Autonomisation des organisations à base communautaire au Cameroun : expérimentation, défis opérationnels et pistes de réformes pour une transition humanitaire par le bas
Cette recherche vise à objectiver le processus de transition humanitaire par le bas, tel qu’observé aujourd’hui au Cameroun, à partir de l’expérience des organisations à base communautaire (OBC) soutenues par les ONG internationales, et bailleurs de fonds bilatéraux et multilatéraux
Étudier les organisations à base communautaire vectrices de la transition humanitaire.
Cette recherche vise à montrer comment la transition humanitaire s’opère directement par le bas (bottom-up) à travers les organisations à base communautaire, alors qu’autrefois, l’attention avait toujours été orientée vers l’autonomisation de l’action de l’État et des ONG nationales et locales. Ce basculement vers les associations de réfugiés, de personnes déplacées internes et populations hôtes, longtemps caricaturées de passives et de dépendantes, marque l’intérêt heuristique et scientifique de cette recherche. Il s’agit donc de déconstruire cette image victimaire attribuée à ces groupes (groupes de femmes, de jeunes etc.) en montrant comment leurs capacités d’agir et leur voix peuvent être amplifiées, via des cadres associatifs. À partir d’une approche éthique, elle montre comment certains bailleurs de fonds orientent progressivement leurs financements vers la structuration des OBC, leur accès aux micro-subventions innovantes et leur implication dans les réseaux et plateformes d’action collective.

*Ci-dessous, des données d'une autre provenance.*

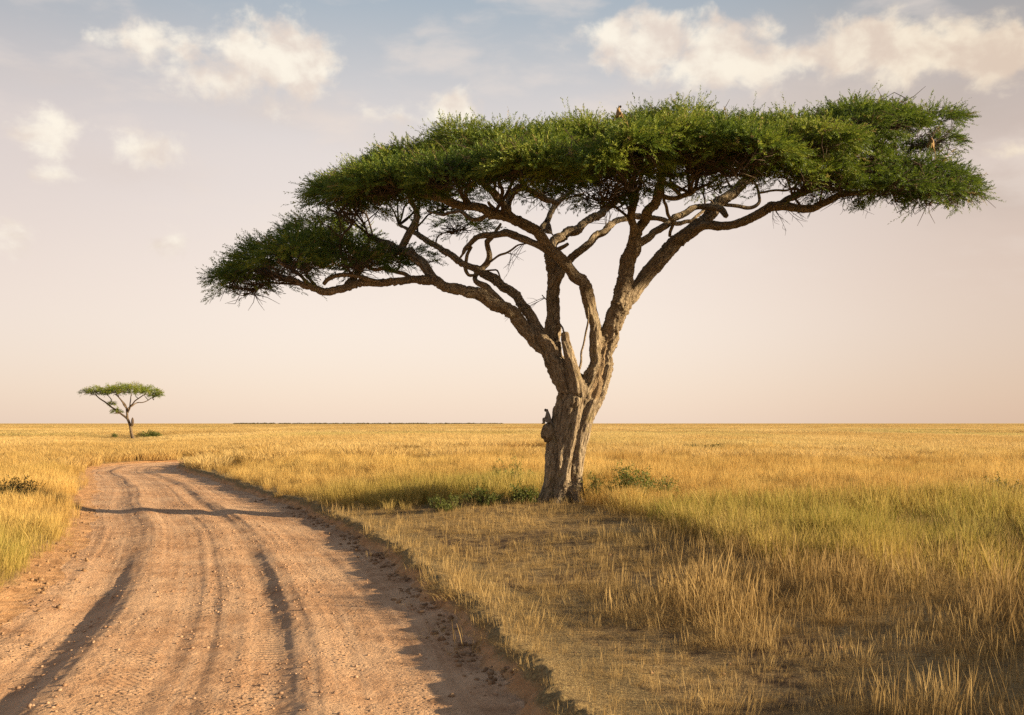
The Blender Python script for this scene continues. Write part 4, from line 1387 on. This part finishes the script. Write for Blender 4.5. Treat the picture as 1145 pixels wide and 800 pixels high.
def monkey(loc, rz, sc, fur, label, lean=0.):
    root = empty('vervet_monkey', loc)
    root.rotation_euler = (0, lean, rz); root.scale = (sc,) * 3
    tag(root, label, 'monkey', 'monkeys sitting in the big tree')
    nd = [((0, 0, .08), .075), ((.005, 0, .17), .070), ((.02, 0, .26), .062), ((.035, 0, .315), .040), ((.05, 0, .365), .050), ((.085, 0, .355), .030)]
    ed = [(0, 1), (1, 2), (2, 3), (3, 4), (4, 5)]
    for sgn in (1, -1):
        b = len(nd)
        nd += [((.03, .055 * sgn, .08), .045), ((.13, .075 * sgn, .16), .032), ((.125, .07 * sgn, .03), .020), ((.17, .07 * sgn, .012), .016)]
        ed += [(0, b), (b, b + 1), (b + 1, b + 2), (b + 2, b + 3)]
        b = len(nd)
        nd += [((.03, .06 * sgn, .27), .032), ((.06, .085 * sgn, .18), .022), ((.125, .06 * sgn, .13), .015), ((.15, .055 * sgn, .115), .013)]
        ed += [(2, b), (b, b + 1), (b + 1, b + 2), (b + 2, b + 3)]
    b = len(nd)
    nd += [((-.07, 0, .05), .022), ((-.13, .01, -.04), .015), ((-.15, .02, -.18), .012), ((-.13, .03, -.34), .010)]
    ed += [(0, b), (b, b + 1), (b + 1, b + 2), (b + 2, b + 3)]
    me = bpy.data.meshes.new('body'); me.from_pydata([p for p, _ in nd], ed, []); me.update()
    o = link('body_source', me)
    sk = o.modifiers.new('skin', 'SKIN')
    for i, (_, rr) in enumerate(nd): me.skin_vertices[0].data[i].radius = (rr, rr)
    me.skin_vertices[0].data[0].use_root = True
    sb = o.modifiers.new('sub', 'SUBSURF'); sb.levels = sb.render_levels = 2
    m2 = bpy.data.meshes.new_from_object(o.evaluated_get(bpy.context.evaluated_depsgraph_get()))
    bpy.data.objects.remove(o); bpy.data.meshes.remove(me)
    m2.name = 'body'; m2.materials.clear(); m2.materials.append(fur)
    link('body', m2, root)

    def blob(name, c, rad, mat, par):
        u = np.linspace(-1, 1, 9)
        cc = np.array(c) + np.outer(u, [0, 0, rad[2]])
        V, Q, T = tube(cc, np.sqrt(np.maximum(.03, 1 - u ** 2)), 12)
        ctr = np.repeat(cc, 12, 0); ctr = np.vstack([ctr, cc[:1], cc[-1:]])
        V = ctr + (V - ctr) * np.array([rad[0], rad[1], .02])
        return link(name, mesh_np(name, V, [Q, T], mat), par)
    f = blob('face', (.088, 0, .362), (.028, .034, .042), M_FACE, root)
    for sgn in (1, -1):
        blob('ear', (.04, .052 * sgn, .375), (.012, .010, .018), M_FACE, root)
        blob('eye', (.113, .014 * sgn, .372), (.004, .004, .005), M_FUR_TAN, f)


monkey(P(691, 132.5, D0 - .2), math.radians(-20), .68, M_FUR_TAN, 'small tan monkey perched on top of the crown above the trunk')
monkey(P(1042, 167, D0 - 1.25), math.radians(-150), .62, M_FUR_TAN, 'small tan monkey half hidden in the right end of the crown')
monkey(P(614, 263, D0 + .30), math.radians(200), .86, M_FUR_GREY, 'grey monkey sitting in the shaded fork of the middle limbs')
monkey(P(613.5, 474.5, D0 - .10), math.radians(165), .84, M_FUR_GREY, 'grey monkey sitting on the dark burl of the trunk')

# ------------------------------------------------------------------ sun, sky
SUN_EL, SUN_AZ = math.radians(14), math.radians(101)     # azimuth clockwise from +Y
sd = Vector((math.sin(SUN_AZ) * math.cos(SUN_EL), math.cos(SUN_AZ) * math.cos(SUN_EL), math.sin(SUN_EL)))
sl = bpy.data.lights.new('sun', 'SUN'); sl.energy = 5.0; sl.angle = math.radians(.9); sl.color = (1, .79, .51)
so = bpy.data.objects.new('sun', sl); COL.objects.link(so)
so.rotation_euler = sd.to_track_quat('Z', 'Y').to_euler(); so.location = (30, -10, 20)

EXPOSURE = 1.25
w = bpy.data.worlds.new('World'); scene.world = w; w.use_nodes = True
nt = NT(w.node_tree)
sky = nt.n('ShaderNodeTexSky', sky_type='NISHITA')
sky.sun_disc = False; sky.sun_elevation = SUN_EL; sky.sun_rotation = SUN_AZ
sky.altitude = 1500; sky.air_density = 1.0; sky.dust_density = 3.0; sky.ozone_density = 1.0
STR = .1
tc = nt.n('ShaderNodeTexCoord').outputs['Generated']
dirn = nt.vm('NORMALIZE', tc)
sp = nt.n('ShaderNodeSeparateXYZ'); nt.put(sp.inputs[0], dirn)
X_, Y_, Z_ = sp.outputs
el = nt.m('ARCSINE', Z_)
az = nt.m('ARCTAN2', X_, Y_)
K = 1 / STR / 2 ** EXPOSURE


def disp(r, g, b):
    f = lambda c: (c / 255 / 12.92 if c / 255 <= .04045 else ((c / 255 + .055) / 1.055) ** 2.4)
    return tuple(f(c) * K for c in (r, g, b))


# dusty air: pale peach at the horizon thinning upward into the blue of the sky texture
deg = math.radians
haze = nt.mix(nt.ss(el, deg(0), deg(6)), disp(248, 222, 203), disp(254, 233, 216))
haze = nt.mix(nt.ss(el, deg(6), deg(17)), haze, disp(237, 223, 213))
haze = nt.mix(nt.ss(el, deg(14), deg(25)), haze, disp(170, 182, 190))
base = nt.mix(nt.ss(el, deg(20), deg(42), .86, .15), sky.outputs[0], haze)

base = nt.mix(nt.m('MULTIPLY', nt.ss(az, deg(4), deg(32)), .80), base, nt.mix(1., base, (.72, .63, .57), 'MULTIPLY'))
base = nt.mix(nt.m('MULTIPLY', nt.ss(az, deg(-8), deg(-32)), .45), base, nt.mix(1., base, (.78, .72, .70), 'MULTIPLY'))
cv = nt.n('ShaderNodeCombineXYZ'); nt.put(cv.inputs[0], az); nt.put(cv.inputs[1], nt.m('MULTIPLY', el, 1.25))
cvec = cv.outputs[0]
warp = nt.n('ShaderNodeTexNoise'); nt.put(warp.inputs['Vector'], cvec); warp.inputs['Scale'].default_value = 9; warp.inputs['Detail'].default_value = 3
cw = nt.vm('ADD', cvec, nt.vm('SCALE', nt.vm('SUBTRACT', warp.outputs['Color'], (.5, .5, .5)), .035))
n1 = nt.noise(cw, 26, 9, .58)
r1 = nt.noise(cw, 15, 6, .55)
n2 = nt.noise(nt.vm('ADD', cw, (.014, .018, 0)), 15, 6, .55)
soft = nt.noise(nt.vm('MULTIPLY', cw, (1, 2.2, 1)), 7, 6, .55)


def pix_dir(px, py):
    v = Vector(((px - CX) / F, 1, (HY - py) / F)).normalized()
    return math.atan2(v.x, v.y), math.asin(v.z)


def blobs(lst):
    cur = None
    for px, py, wx, wy, k in lst:
        a, e = pix_dir(px, py)
        ww, wt = wx / F * .92, wy / F * .92
        u = nt.m('DIVIDE', nt.m('SUBTRACT', az, a), ww)
        v = nt.m('DIVIDE', nt.m('SUBTRACT', el, e), wt)
        q = nt.m('SQRT', nt.m('ADD', nt.m('MULTIPLY', u, u), nt.m('MULTIPLY', v, v)))
        b = nt.m('MULTIPLY', nt.m('SUBTRACT', 1., q), k)
        cur = b if cur is None else nt.m('SMOOTH_MAX', cur, b, .25)
    return cur


cum = blobs([(318, 66, 78, 52, .95), (268, 62, 46, 46, .8), (180, 50, 80, 30, .6), (355, 80, 40, 36, .8), (270, 95, 110, 34, .45), (505, 122, 48, 30, .7), (430, 132, 60, 20, .4),
             (62, 148, 50, 34, .55), (165, 165, 56, 28, .55), (14, 265, 36, 24, .6), (66, 196, 40, 12, .4), (180, 274, 40, 18, .35),
             (730, 52, 92, 46, .95), (800, 62, 84, 50, .95), (855, 74, 60, 40, .8), (690, 40, 60, 26, .6), (955, 52, 72, 44, .95), (1010, 58, 70, 46, 1.), (1068, 56, 62, 34, .9), (1120, 60, 52, 46, 1.), (905, 68, 40, 22, .6),
             (1140, 168, 70, 16, .4)])
ca = nt.ss(nt.m('ADD', cum, nt.m('MULTIPLY', nt.m('SUBTRACT', n1, .5), 1.5)), .04, .54)
relief = nt.ss(nt.m('SUBTRACT', r1, n2), -.17, .15)
ccol = nt.mix(relief, disp(230, 215, 203), disp(255, 246, 230))
ccol = nt.mix(nt.m('MULTIPLY', nt.ss(az, deg(4), deg(32)), .8), ccol, nt.mix(1., ccol, (.92, .84, .74), 'MULTIPLY'))
under = blobs([(880, 112, 240, 60, .8), (1040, 120, 160, 60, .8), (760, 110, 140, 46, .6), (300, 120, 170, 46, .55), (130, 190, 150, 40, .5), (450, 160, 140, 40, .4), (60, 90, 120, 30, .4), (1080, 230, 150, 40, .4)])
ua = nt.ss(nt.m('ADD', under, nt.m('MULTIPLY', nt.m('SUBTRACT', soft, .5), 1.2)), .02, .8)
colr = nt.mix(nt.m('MULTIPLY', ua, .62), base, nt.mix(nt.ss(az, deg(6), deg(32)), disp(221, 207, 198), disp(184, 169, 158)))
wisp = nt.ss(soft, .48, .72, 0, .5)
colr = nt.mix(nt.m('MULTIPLY', wisp, nt.ss(el, deg(4), deg(12))), colr, disp(240, 226, 215))
colr = nt.mix(nt.m('MULTIPLY', ca, .95), colr, ccol)
bg = nt.n('ShaderNodeBackground'); nt.put(bg.inputs[0], colr); bg.inputs[1].default_value = STR
wo = nt.n('ShaderNodeOutputWorld'); nt.t.links.new(bg.outputs[0], wo.inputs[0])

# ------------------------------------------------------------------ camera, view
cd = bpy.data.cameras.new('camera'); cam = bpy.data.objects.new('camera', cd); COL.objects.link(cam)
cd.lens = 35; cd.sensor_width = 36; cd.sensor_fit = 'HORIZONTAL'
cd.shift_y = (HY - 400) / 1145
cam.location = (0, 0, H); cam.rotation_euler = (math.pi / 2, 0, 0)
cd.clip_start = .1; cd.clip_end = 60000
scene.camera = cam
scene.render.engine = 'CYCLES'
scene.view_settings.view_transform = 'Standard'
scene.view_settings.look = 'None'
scene.view_settings.exposure = EXPOSURE
scene.view_settings.gamma = 1
scene.view_settings.use_curve_mapping = False
scene.cycles.max_bounces = 6
scene.cycles.diffuse_bounces = 3
scene.cycles.transmission_bounces = 3
scene.cycles.use_denoising = False
scene.render.film_transparent = False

Adapter la méthodologie aux zones de conflit
Cette recherche se déroule dans cinq régions du Cameroun (Extrême-Nord, Est, Littoral, Sud-Ouest et Nord-Ouest) pour toucher environ 100 organisations à base communautaire. Dans chaque organisation, 02 focus group seront menés, ce qui représente en tout 200 focus group genrés. Des entretiens semi-directifs seront également menés avec 150 informateurs clés issus de diverses agences onusiennes, ONG, structures étatiques et du monde des bailleurs de fonds. Ces techniques vivantes seront complétées par une minutieuse recherche documentaire. En ce qui concerne les deux zones anglophones de l’Ouest du pays en conflit, la méthodologie a dû être adaptée. Suite aux recommandations gouvernementales, une stratégie de recherche sensible au conflit a été édictée. Elle privilégie une collecte de données à distance et une délocalisation des réunions avec les répondants et parties prenantes, pour, au mieux, minimiser les risques d’exposition aux menaces sécuritaires.

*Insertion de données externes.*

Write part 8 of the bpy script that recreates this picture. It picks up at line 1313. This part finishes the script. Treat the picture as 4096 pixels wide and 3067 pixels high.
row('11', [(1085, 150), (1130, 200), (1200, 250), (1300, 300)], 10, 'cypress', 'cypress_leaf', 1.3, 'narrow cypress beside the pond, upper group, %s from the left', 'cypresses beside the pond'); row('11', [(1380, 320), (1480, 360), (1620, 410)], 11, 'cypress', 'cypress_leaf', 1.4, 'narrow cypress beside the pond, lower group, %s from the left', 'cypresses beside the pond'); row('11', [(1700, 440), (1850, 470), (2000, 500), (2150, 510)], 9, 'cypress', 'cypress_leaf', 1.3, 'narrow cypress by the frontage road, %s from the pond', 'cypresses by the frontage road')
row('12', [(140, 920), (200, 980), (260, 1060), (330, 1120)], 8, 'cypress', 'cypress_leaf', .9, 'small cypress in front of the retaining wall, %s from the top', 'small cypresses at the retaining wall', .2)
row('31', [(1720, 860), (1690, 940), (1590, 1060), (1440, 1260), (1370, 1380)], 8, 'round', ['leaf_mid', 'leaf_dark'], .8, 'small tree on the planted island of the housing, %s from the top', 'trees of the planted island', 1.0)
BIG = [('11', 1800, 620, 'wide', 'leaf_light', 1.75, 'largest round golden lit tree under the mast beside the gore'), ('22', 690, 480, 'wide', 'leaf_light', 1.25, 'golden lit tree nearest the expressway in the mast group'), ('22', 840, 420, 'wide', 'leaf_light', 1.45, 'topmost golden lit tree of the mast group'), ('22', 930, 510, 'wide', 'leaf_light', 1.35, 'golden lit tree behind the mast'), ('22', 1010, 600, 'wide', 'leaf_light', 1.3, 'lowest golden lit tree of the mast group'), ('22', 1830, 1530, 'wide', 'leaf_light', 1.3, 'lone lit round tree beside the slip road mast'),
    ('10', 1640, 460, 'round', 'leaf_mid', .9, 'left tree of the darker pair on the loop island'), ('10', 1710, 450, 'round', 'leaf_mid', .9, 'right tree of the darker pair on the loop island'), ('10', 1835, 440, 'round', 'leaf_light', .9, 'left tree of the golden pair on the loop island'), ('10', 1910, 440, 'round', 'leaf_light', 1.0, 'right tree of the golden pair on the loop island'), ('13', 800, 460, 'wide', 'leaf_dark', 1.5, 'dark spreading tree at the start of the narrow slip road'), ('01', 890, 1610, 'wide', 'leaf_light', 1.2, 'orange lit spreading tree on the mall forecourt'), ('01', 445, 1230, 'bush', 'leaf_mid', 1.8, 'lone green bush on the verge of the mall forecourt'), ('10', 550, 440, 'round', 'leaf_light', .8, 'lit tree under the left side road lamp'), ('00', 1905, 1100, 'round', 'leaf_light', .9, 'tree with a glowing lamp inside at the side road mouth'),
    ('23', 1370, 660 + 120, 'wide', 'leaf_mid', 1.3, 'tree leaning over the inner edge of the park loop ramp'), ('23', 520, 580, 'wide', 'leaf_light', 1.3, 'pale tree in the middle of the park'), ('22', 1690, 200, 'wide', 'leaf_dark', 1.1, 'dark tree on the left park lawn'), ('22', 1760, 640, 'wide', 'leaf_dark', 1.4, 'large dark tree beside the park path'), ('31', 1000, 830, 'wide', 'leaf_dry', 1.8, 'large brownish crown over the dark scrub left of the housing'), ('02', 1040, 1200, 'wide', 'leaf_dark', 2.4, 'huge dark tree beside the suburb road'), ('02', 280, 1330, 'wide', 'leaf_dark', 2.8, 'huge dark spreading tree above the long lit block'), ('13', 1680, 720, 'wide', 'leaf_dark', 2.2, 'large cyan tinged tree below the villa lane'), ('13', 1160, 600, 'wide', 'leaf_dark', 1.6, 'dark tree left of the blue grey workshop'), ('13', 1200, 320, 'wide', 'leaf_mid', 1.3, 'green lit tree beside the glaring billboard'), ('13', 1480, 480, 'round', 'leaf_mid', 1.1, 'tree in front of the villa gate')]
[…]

Contribuer à la recherche sur l’autonomisation des OBC
La question de l’autonomisation des OBC reste encore très marginalement traitée dans la littérature scientifique existante. Les travaux à ce jour disponibles n’abordent que de manière très parcellaire le sujet. Or, un besoin d’élucidation de cette réalité sociale semble perceptible et saisissable au Cameroun. L’enjeu de cette recherche vise donc à placer les OBC (le plus souvent constituées des réfugiés, des personnes déplacées internes et des membres des communautés hôtes) au centre d’une transition humanitaire par le bas, pour trouver des solutions avec les populations elles-mêmes, à travers la création de nouveaux partenariats innovants. Elle poursuit donc l’objectif de porter sur les fonts baptismaux un nouveau modèle opérationnel permettant désormais aux organisations à base communautaire d’accéder elles aussi aux subventions directes.
Biographie
Jean Émile MBA est Docteur/PhD en Science Politique, spécialisé en Études Internationales. Chercheur associé au Centre d’Études et de Recherche en Paix, Sécurité et Intégration (CERPSI) de l’Université de Maroua (Cameroun). Ses travaux portent essentiellement sur l’action humanitaire internationale ; les questions migratoires ; les dynamiques transfrontalières et les interférences conflictogènes. Mais aussi sur les questions de genre et d’inclusion ; d’éducation et de protection en situation de crise. Praticien au statut mixte, il se déploie dans un aller-retour permanent entre la recherche et l’action, pour une alliance et une reconnaissance mutuelle entre les champs académique et humanitaire, afin de passer de la méfiance à l’efficience.